--- STORED DATA ---
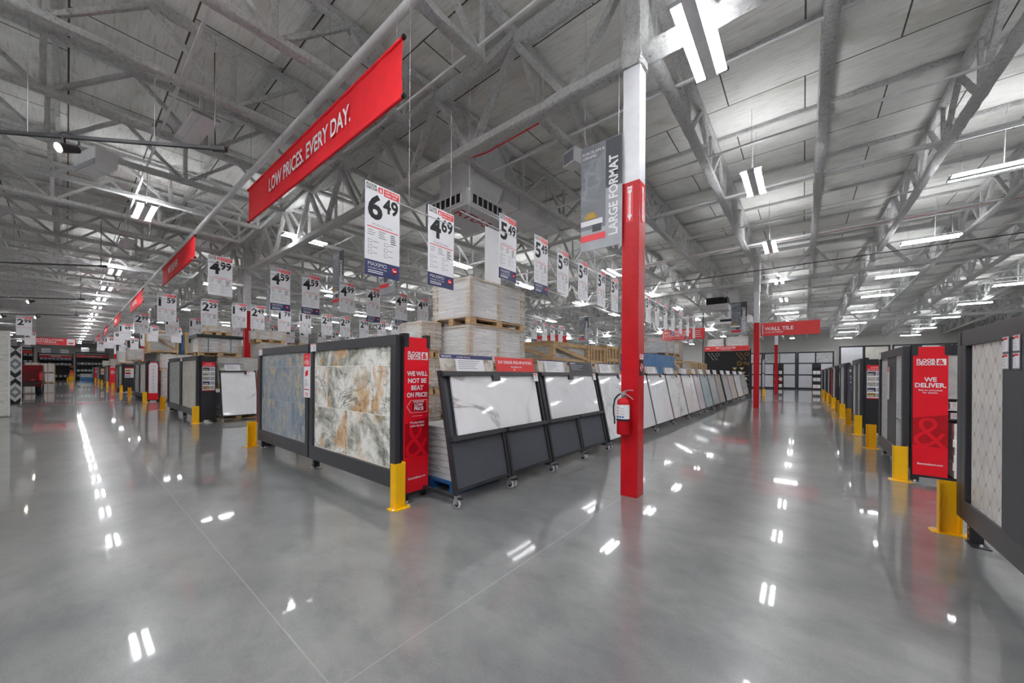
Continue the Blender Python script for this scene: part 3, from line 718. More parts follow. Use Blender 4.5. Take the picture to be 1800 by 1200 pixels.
L1F = [(-3.58,4.72,[MULTI,BLUET],'red:beat','wide tile display with multicolour and blue slate panels and red price endcap'),
 (-13.55,4.75,[BEIGET,GREYT],'black:poster','tile display with two pale beige panels and black poster endcap, second on the left aisle'),
 (-24.2,4.8,[ARAB,SLGR],'redwhite:list','tile display with grey panels and red framed white list endcap, third on the left aisle'),
 (-35.9,5.2,[BEIGET,SLGR],'black:poster3','tile display with black endcap bearing a three picture poster, fourth on the left aisle'),
 (-48.8,5.2,[GREYT,SLBR],'red:plain','tile display with plain red lettered endcap, fifth on the left aisle'),
 (-63.0,5.2,[BEIGET,GREYT],'black:poster3','small far tile display with poster endcap, sixth on the left aisle'),
 (-76.0,5.2,[GREYT,GREYT],'red:plain','farthest tile display on the left aisle with red endcap')]
for x, L_, tl, cap, lab in L1F:
    f = fixture(L_,2,tl,cap,lab,.34 if x > -30 else .6); at(f,(x,2.35,0),0)
RF = [(7.63,2.2,[M_MO],'red:deliver','tile display with grey mosaic panels and the red we deliver endcap'),
 (12.72,2.1,[M_MO],'black:poster','tile display with black endcap and five picture poster, behind the we deliver display'),
 (17.35,2.1,[GREYT],'dark:save','tile display with dark grey lettered endcap, third in the right row'),
 (22.0,2.1,[MARBP],'black:poster3','tile display with black endcap and three picture poster, fourth in the right row'),
 (26.6,2.1,[GREYT],'red:plain','tile display with red endcap, fifth in the right row'),
 (31.2,2.1,[MOSA],'black:poster','tile display with black poster endcap, sixth in the right row'),
 (35.8,2.1,[GREYT],'black:plain','farthest tile display of the right row')]
for y, L_, tl, cap, lab in RF:
    f = fixture(L_,1,tl,cap,lab,.33); at(f,(1.13,y,0),-H)
NEARP = ((0,.52,0,1,GUN),(.52,1,0,1,ARAB))
def near_fix():
    t = thing('tile_display','large grey tile display with arabesque mosaic panel at the right edge, nearest on the right','tile display',(1.13,5.17,0),-H)
    h = 1.91; W_ = 2.6
    fr = MB(); fr.box(-.13+.02,-.02+.02,0,.07,.2,h,GUN); fr.box(0,W_,0,.07,.2,.38,GUN); fr.box(0,W_,0,.07,h-.14,h,GUN); fr.box(0,.11,0,.07,.38,h-.14,GUN); fr.box(.87,W_,0.002,.05,.38,h-.14,GREY)
    fo = fr.build('panel_frame', t, .005)
    tp = MB(); tp.box(.19,.87,.02,.04,.38,h-.14,ARAB); tp.box(.11,.19,.05,.06,.38,h-.14,DARK); tp.build('tile_panel', fo)
    for cx_ in (.89,1.06):
        for z in (1.67,1.55):
            ca = MB(); ca.box(cx_,cx_+.105,-.004,0,z,z+.115,STEEL); ca.box(cx_+.008,cx_+.097,-.006,-.004,z+.008,z+.107,WHITE); ca.box(cx_+.03,cx_+.09,-.0075,-.006,z+.09,z+.105,RED); ca.box(cx_+.012,cx_+.03,-.0075,-.006,z+.085,z+.10,INK); lines(ca,(cx_+.015,-.0075,z+.07),(1,0,0),(0,0,1),.06,4,.015,LGREY,.003); ca.build('price_card', fo)
    for x in (.04,1.25,2.5):
        up = MB(); up.box(x-.035,x+.035,.04,.12,0,.3,BLACKP)
        for q in range(4): up.box(x-.008,x+.008,.0385,.0405,.03+q*.05,.04+q*.05,WHT)
        uo = up.build('slotted_upright', t); fp = MB(); fp.box(x-.04,x+.14,.03,.14,0,.008,BLACKP); fp.lathe([(0,.03),(.012,.028),(.014,.008)],(x+.1,.09,0),STEEL,8); fp.build('foot_plate', uo)
    return t
f = near_fix(); f.rotation_euler = (0,0,-H); 
# local x runs away from the far end towards the camera
mb = MB(); mb.box(-.02,.005,-.005,.06,1.78,1.9,BLACKP); mb.box(-.021,-.02,.005,.035,1.79,1.89,WHT); mb.build('end_clip', f)
# fixing slab leaning bag card on the middle post of the first left display
mb = MB(); mb.box(-.11,.11,-.02,-.012,0,.68,WHITE); mb.box(-.11,.11,-.022,-.02,.48,.68,RED); mb.text('WIN FREE',(0,-.023,.62),(1,0,0),(0,0,1),.02,WHITE,.01,.1,'C'); mb.text('10',(-.09,-.023,.52),(1,0,0),(0,0,1),.05,WHITE,.03,.07)
lines(mb,(-.01,-.023,.57),(1,0,0),(0,0,1),.1,4,.022,WHITE,.012); mb.prism([(-.05,.0),(.05,.03),(.05,.11),(-.05,.08)],(0,-.022,.32),(1,0,0),(0,0,1),(0,-.002,0),RED); lines(mb,(-.08,-.023,.27),(1,0,0),(0,0,1),.16,5,.022,LGREY,.006); lines(mb,(-.08,-.023,.12),(1,0,0),(0,0,1),.16,1,.02,RED,.012,1); lines(mb,(-.06,-.023,.06),(1,0,0),(0,0,1),.12,2,.03,RED,.012,1)
o = tag(mb.build('offer_card'),'white and red promotional card hung between the blue and multicolour panels','card'); at(o,(-5.98,2.361,1.10))
mb = MB(); mb.box(-.05,.05,-.02,-.012,0,.55,WHITE); mb.box(-.05,.05,-.022,-.02,.45,.55,RED); lines(mb,(-.04,-.023,.4),(1,0,0),(0,0,1),.08,10,.035,LGREY,.01)
o = tag(mb.build('offer_card'),'small white and red card hung on the mosaic display behind the we deliver endcap','card'); at(o,(1.141,8.75,1.1),-H)
# low black covered post ends with red edge at the left ends of the displays
for i, x in enumerate([-8.42,-18.6,-29.3,-41.3]):
    t = thing('end_bumper','low black and red end panel at the left end of the %s left display'%NTH[i],'end panel',(x,2.40,0))
    mb = MB(); mb.box(-.10,.04,.0,.40,.50,1.53,BLACKP); mb.box(-.02,.03,.1,.3,0,.5,BLACKP); mb.build('end_board', t, .02)
    mb = MB(); mb.box(-.115,-.10,.0,.40,.47,1.5,RED); mb.box(-.122,-.115,.1,.3,.9,1.1,WHITE); mb.build('red_face', t)
for i, y in enumerate([9.93]): pass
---
[THE REQUEST]
Report all lines of the material that contain the word "picture".

[EXPECTED ANSWER]
Continue the Blender Python script for this scene: part 3, from line 718. More parts follow. Use Blender 4.5. Take the picture to be 1800 by 1200 pixels.
 (-35.9,5.2,[BEIGET,SLGR],'black:poster3','tile display with black endcap bearing a three picture poster, fourth on the left aisle'),
 (12.72,2.1,[M_MO],'black:poster','tile display with black endcap and five picture poster, behind the we deliver display'),
 (22.0,2.1,[MARBP],'black:poster3','tile display with black endcap and three picture poster, fourth in the right row'),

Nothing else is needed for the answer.